Und der Angstschweiß? Der trocknet sofort im Wind, wenn er überhaupt
vorhanden war.
Da warte ich ... |
... dass die da aufmacht |
Zweite Schleuse, dasselbe Drama, ich drehe Kreise vor den rot-grünen
Lampen (Vorbereitung), von hinten kommt ein Frachter, Lampe grün, ich
hinterher, Lampe rot, ich zurück , um wieder zu kreiseln, es kommt noch ein
Berufsschiffer, dann ist die Schleuse voll.
Ich funke die Schleuse an „La prochaine fois?“, „Oui, la prochaine fois“.
Dauert aber wieder 90 Minuten, weil auch noch ein Passagierschiff von
oben kommt.
Die dritte Schleuse – meine Lieblingsschleuse „Bollène“, weil sie so
hoch und so schnell ist, lässt mich „nur“70 Minuten warten, dann aber im
Fahrstuhltempo 26 Meter nach oben.
... drin! |
... und die Zügel in der Hand |
Nach der Fahrt messe ich die Temperatur mit dem Laserthermometer, keine auffälligen heißen Stellen, 60 Grad direkt nach dem Abstellen – das ist o.k.
Irgendwann zwischendurch passiere ich die „Port de Soleil“, die
Sonnenpforte – hinter der es (von Norden aus gesehen) keine Wolken mehr am
Himmel gibt – immer Sonne, Sonne, Sonne.
Irgendwie bin ich froh, dass ich heute von Süden kommend durch die „Porte“
fahre – aber bisher keine Wolken – so ein paar Schönwetterwolken wären schon
gut, kommt noch.
St. Etienne, schaut ganz nett aus, kommt aber zu früh. |
Bollène, meine Lieblingsschleuse |
Drinnen ist es auch "schön". |
... und hoch (26 Meter Hub) |
Es wird spät, zu spät für einen Hafen |
Eine Nacht vor der Schleuse |
Morgen also nach Valence, dann nach Condrieu und dann nach Lyon – Rhone fertig!
Wenn das so klappt – und es ist anders nicht möglich, wegen der
Entfernungen und der Schleusen – habe ich die Rhone in 5 Tagen erklommen –
prima wäre das, auch wenn es mit mehr Schleusenglück noch ein Tag weniger hätte
sein können.
Also die Rhone kann strömend sein, sie kann windig sein, man kann leider nicht pünktlich auf ihr sein und sie kann uns nicht aufhalten.
Zum Abschluss die Antwort auf die naheliegende Frage – warum die Hetzerei?
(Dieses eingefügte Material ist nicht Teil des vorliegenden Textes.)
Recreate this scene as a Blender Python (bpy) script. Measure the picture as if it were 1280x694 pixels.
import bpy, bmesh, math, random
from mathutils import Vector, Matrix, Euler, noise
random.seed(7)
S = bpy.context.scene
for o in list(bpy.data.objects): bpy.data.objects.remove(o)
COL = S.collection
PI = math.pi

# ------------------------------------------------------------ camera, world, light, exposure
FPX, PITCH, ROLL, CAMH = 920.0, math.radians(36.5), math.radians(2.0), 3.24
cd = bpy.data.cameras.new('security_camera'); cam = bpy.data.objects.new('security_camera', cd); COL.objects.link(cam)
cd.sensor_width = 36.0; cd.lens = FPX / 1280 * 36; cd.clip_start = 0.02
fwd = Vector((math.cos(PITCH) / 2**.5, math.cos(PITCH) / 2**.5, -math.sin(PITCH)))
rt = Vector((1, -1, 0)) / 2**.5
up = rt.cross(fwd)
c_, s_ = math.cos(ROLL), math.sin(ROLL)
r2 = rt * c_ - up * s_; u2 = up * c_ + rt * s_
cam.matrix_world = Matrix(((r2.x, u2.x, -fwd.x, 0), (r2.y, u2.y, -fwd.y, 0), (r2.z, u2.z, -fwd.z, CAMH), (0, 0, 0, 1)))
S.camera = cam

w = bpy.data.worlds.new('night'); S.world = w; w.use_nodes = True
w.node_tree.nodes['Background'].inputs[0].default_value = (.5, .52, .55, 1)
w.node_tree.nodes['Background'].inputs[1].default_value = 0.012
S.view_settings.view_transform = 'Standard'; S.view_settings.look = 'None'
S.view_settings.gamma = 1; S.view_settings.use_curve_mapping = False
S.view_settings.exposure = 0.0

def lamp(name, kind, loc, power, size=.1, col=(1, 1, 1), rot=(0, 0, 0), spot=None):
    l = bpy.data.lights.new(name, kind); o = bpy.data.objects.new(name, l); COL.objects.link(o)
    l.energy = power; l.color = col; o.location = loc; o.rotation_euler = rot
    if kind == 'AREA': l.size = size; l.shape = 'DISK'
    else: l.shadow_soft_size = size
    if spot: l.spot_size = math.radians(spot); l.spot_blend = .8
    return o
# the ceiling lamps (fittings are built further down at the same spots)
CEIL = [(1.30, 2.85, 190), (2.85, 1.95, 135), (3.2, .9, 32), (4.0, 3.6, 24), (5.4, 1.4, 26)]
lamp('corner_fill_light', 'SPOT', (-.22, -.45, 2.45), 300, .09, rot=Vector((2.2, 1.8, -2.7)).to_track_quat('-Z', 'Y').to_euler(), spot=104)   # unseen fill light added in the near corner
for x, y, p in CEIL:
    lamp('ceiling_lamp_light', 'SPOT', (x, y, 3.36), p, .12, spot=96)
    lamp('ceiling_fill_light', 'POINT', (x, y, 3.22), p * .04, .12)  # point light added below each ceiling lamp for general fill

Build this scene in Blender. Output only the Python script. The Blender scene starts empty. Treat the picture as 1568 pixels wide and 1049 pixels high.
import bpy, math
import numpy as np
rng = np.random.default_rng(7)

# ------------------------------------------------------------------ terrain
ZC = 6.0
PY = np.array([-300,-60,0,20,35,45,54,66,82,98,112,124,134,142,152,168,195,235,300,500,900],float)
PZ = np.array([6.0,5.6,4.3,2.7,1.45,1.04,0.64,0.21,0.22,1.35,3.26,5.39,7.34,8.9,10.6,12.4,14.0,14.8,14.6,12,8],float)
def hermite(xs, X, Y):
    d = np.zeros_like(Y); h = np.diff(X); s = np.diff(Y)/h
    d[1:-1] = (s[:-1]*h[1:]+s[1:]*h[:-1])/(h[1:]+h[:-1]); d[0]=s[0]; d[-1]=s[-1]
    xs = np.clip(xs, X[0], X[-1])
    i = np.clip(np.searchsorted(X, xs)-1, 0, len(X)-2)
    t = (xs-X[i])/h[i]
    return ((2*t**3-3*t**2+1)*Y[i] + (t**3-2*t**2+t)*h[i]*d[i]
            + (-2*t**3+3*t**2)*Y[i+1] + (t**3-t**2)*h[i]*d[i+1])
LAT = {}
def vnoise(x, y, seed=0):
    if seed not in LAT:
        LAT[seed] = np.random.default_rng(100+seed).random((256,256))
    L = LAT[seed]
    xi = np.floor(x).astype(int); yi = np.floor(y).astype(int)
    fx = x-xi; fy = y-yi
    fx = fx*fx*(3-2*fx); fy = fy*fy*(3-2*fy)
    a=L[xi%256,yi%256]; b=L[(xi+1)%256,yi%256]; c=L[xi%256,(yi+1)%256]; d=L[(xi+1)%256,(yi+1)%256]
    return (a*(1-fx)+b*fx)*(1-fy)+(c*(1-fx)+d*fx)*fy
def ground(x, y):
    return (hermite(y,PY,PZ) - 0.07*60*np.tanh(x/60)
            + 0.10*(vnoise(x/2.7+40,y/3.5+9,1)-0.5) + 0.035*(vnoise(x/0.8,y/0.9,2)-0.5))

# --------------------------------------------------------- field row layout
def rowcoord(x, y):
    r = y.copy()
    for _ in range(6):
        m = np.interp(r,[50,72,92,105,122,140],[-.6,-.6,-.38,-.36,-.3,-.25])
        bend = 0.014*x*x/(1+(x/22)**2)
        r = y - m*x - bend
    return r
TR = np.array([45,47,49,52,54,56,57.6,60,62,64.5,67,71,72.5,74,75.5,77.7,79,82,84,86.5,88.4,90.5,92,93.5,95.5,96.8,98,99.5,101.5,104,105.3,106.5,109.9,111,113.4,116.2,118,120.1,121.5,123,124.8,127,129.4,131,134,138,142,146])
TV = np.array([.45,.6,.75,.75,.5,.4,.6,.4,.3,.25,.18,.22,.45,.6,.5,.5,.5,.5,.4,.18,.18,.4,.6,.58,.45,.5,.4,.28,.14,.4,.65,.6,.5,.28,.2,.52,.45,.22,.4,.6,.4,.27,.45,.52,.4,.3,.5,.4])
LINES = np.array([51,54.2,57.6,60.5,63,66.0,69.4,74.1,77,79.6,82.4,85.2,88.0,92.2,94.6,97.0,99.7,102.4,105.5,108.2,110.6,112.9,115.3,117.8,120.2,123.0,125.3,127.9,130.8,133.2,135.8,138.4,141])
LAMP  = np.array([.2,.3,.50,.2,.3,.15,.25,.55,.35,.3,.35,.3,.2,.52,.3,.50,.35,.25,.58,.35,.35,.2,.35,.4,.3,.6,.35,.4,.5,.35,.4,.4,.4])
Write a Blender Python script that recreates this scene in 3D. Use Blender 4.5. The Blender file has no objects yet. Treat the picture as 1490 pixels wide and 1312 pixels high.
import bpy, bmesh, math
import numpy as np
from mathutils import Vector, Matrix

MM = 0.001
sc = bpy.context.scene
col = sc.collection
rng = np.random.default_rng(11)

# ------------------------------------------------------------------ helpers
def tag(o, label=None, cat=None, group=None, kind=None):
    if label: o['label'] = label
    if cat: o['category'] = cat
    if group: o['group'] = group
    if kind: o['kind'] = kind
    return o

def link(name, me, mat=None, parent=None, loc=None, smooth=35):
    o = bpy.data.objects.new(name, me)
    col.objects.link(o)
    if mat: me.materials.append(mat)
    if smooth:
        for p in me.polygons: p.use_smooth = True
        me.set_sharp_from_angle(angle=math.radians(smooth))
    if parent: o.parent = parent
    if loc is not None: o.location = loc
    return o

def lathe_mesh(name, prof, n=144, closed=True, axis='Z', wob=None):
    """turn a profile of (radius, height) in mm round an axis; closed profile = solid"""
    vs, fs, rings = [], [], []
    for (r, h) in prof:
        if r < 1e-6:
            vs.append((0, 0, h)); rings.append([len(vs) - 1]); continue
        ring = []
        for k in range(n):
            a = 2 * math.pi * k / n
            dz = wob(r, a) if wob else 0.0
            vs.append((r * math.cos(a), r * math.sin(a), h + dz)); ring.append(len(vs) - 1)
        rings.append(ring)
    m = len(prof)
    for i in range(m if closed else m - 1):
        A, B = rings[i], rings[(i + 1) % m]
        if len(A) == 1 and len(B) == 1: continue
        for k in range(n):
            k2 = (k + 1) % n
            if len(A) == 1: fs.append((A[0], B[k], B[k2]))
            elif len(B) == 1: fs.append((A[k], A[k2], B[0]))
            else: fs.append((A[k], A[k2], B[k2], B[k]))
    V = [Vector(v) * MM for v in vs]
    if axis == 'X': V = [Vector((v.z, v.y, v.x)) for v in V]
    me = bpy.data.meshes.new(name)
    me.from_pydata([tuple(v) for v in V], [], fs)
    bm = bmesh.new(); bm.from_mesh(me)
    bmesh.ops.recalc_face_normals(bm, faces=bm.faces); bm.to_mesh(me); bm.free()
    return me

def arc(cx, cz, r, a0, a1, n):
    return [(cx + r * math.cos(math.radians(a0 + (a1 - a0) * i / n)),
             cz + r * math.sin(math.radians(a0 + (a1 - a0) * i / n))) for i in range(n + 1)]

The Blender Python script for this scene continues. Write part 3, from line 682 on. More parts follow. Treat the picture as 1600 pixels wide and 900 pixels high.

Nun, der Teil der Rhone hinter mir und der Rest der Strecke bis Valence gehört überhaupt nicht zu meinen Favoriten – keine Anlegestellen, geschweige denn Häfen, langweilige Landschaft (meist), viele Kraftwerke, betonierte Ufer – also: einfach nur durch da und gut ist – ich bin dabei, morgen mit frischen Kräften und weniger Gegenwind.